Sedangkan jumhur ulama mengatakan bahwa hukum berpuasa pada hari yang diragukan itu sebagai puasa Ramadhan adalah makruh tahrim. Namun, mereka membolehkan puasa sunat pada hari itu atau puasa wajib yang lainnya (puasa qadha’ atau nadzar). Mereka berpendapat demikian karena mengacu pada hadis-hadis yang melarang berpuasa pada hari itu sebagai larangan untuk puasa Ramadhan. Mereka menjawab tentang perkataan عصى (durhaka), bahwa apa yang dimaksudkan dengannya adalah خالف, yakni menyelesihi, yang berarti hukumnya makruh.

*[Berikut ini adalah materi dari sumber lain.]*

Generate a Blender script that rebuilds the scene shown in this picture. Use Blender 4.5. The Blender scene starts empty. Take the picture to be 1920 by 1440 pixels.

Demikian penjelasan tentang hadis larangan berpuasa di hari syak atau hari yang masih diragukan. Yakni hari pada tanggal 30 Sya’ban. Menurut Imam Syafi’i haram puasa pada hari itu, sedangkan menurut jumhur ulama berhukum makruh tahrim. Namun, mereka sepakat diperbolehkan puasa pada hari itu bagi yang sudah terbiasa puasa sunnat atau yang masih memiliki tanggungan puasa wajib, seperti qadha’ atau nazar. Wa Allahu a’lam bis shawab.
NB: Disarikan dari kitab Ibanatul Ahkam; Syarah Kitab Bulughul Maram karya Hasan Sulaiman An-Nuri dan Alawi Abbas Al-Maliki juz 2 halaman 284-285.